In order to purchase a house 8 years ago, special financing consisting of 2 mortgage loans were taken out. However, the house foreclosed on 5 or 6 years ago. I am now being persued by a collection agency who is threatening a lawsuit and wage garnishment saying that I still owe for the 2nd mortgage. How is this possible if the house was foreclosed? Wasn’t the house collateral for the 2nd mortgage? Do I legally still owe this 2nd mortgage? What are my options?

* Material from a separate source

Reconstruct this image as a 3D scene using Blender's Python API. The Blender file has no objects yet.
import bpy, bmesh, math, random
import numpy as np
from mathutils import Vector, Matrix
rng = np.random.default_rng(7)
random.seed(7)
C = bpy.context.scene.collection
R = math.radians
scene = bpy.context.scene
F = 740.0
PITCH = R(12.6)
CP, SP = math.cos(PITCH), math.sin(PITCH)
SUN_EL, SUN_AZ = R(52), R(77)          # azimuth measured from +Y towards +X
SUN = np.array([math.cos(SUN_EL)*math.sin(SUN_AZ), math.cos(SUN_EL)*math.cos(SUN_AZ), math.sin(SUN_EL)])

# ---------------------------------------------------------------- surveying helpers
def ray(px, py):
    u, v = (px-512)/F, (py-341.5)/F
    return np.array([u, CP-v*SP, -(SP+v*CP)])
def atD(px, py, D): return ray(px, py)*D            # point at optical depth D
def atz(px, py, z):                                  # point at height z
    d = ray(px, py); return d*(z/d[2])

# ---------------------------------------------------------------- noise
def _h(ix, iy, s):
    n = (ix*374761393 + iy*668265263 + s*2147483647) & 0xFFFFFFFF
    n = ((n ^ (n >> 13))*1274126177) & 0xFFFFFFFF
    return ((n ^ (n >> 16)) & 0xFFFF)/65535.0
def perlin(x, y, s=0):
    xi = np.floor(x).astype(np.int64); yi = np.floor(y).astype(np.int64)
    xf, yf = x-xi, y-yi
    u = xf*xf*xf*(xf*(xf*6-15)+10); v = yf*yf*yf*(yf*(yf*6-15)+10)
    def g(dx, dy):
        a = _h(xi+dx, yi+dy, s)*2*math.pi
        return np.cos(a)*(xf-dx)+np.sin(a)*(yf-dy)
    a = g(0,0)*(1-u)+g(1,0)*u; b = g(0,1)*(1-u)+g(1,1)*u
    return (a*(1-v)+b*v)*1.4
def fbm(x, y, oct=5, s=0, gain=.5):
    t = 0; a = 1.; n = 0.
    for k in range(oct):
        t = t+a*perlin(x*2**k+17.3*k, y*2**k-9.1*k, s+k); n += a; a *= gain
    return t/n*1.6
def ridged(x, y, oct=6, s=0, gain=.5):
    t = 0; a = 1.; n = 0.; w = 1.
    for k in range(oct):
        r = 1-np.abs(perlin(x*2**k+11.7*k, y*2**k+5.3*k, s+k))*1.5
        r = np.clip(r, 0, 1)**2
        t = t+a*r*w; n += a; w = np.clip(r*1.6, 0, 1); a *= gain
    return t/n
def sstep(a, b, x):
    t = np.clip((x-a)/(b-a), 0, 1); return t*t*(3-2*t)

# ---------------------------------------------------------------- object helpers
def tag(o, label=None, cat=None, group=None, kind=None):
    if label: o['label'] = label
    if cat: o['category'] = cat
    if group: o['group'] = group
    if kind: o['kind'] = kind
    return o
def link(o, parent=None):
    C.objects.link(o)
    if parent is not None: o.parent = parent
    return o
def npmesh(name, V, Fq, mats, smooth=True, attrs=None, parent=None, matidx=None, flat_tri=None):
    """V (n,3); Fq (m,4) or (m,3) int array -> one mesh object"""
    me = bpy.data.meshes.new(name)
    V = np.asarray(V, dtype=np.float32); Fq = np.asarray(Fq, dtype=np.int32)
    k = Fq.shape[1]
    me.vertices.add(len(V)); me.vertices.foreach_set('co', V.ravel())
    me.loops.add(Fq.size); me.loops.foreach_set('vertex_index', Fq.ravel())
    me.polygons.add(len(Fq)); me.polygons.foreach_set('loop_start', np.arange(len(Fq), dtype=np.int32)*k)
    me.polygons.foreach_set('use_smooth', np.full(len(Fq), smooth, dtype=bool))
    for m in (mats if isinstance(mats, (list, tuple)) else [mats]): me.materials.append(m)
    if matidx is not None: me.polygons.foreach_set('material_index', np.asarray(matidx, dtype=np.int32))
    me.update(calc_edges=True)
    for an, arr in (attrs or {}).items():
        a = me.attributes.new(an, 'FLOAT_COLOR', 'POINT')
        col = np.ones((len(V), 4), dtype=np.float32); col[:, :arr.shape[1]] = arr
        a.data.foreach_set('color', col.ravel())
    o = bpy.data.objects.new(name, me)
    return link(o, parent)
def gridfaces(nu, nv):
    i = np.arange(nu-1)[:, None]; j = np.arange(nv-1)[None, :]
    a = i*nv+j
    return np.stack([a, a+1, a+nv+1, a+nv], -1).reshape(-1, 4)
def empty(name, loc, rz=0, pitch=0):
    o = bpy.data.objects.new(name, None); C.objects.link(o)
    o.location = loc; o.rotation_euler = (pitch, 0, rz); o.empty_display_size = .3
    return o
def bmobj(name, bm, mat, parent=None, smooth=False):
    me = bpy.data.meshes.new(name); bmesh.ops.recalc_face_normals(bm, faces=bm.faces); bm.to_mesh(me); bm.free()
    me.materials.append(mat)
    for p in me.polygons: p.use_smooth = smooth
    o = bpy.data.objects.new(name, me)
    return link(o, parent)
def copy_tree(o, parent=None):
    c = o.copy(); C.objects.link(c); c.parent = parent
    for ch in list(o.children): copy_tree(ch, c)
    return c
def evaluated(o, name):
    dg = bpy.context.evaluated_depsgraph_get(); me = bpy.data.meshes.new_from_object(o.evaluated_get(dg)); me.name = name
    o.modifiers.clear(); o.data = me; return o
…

Asked on September 17, 2014 under Real Estate Law, Virginia

Answers:

SJZ, Member, New York Bar / FreeAdvice Contributing Attorney

Answered 7 years ago | Contributor

Foreclosure does not necessarily eliminate all mortgages. When the house is foreclosed upon, it will then (at some  point) be sold; when it is sold, first the expenses of the foreclosure and sale are taken out of the proceeds; then the remainder of the proceeds is applied against the loans. It will be applied first to the 1st mortgage (the higher-priority mortgage) then, only if there is something left after the first mortgage is paid in full, will the balance be applied to the 2nd mortgage--and that balance may or not be enough to fully pay the 2nd mortgage. If a mortgage is not paid in full--or if, as is often the case with 2nd mortgages, it is not paid at all (since often, nothing is left after expenses and paying down the 1st mortgage)--the lender can come after you for any unpaid amount. In the case you describe, it is likely that the foreclosure did not pay off the 2nd mortgage; if that's the case, you  are still liable for the unpaid amount and they can sue for it. If they win, they could take collections efforts, including wage garnishment. You have the right to see the documentation regarding the foreclosure, regarding how the proceeds of the home were applied, and regarding payment (or not) of the 2ncd mortgage, to see if you truly owe this money; but if turns out you do, you may not have any good defenses to the debt if all the paperwork, filing, etc. was done correctly. If that's the case, you may have to either negotiate/settle the debt for something or some payment plan you can make; or else consider bankruptcy. However, before doing any of that, retain an attorney to review the situation with you and represent you against the collections agency.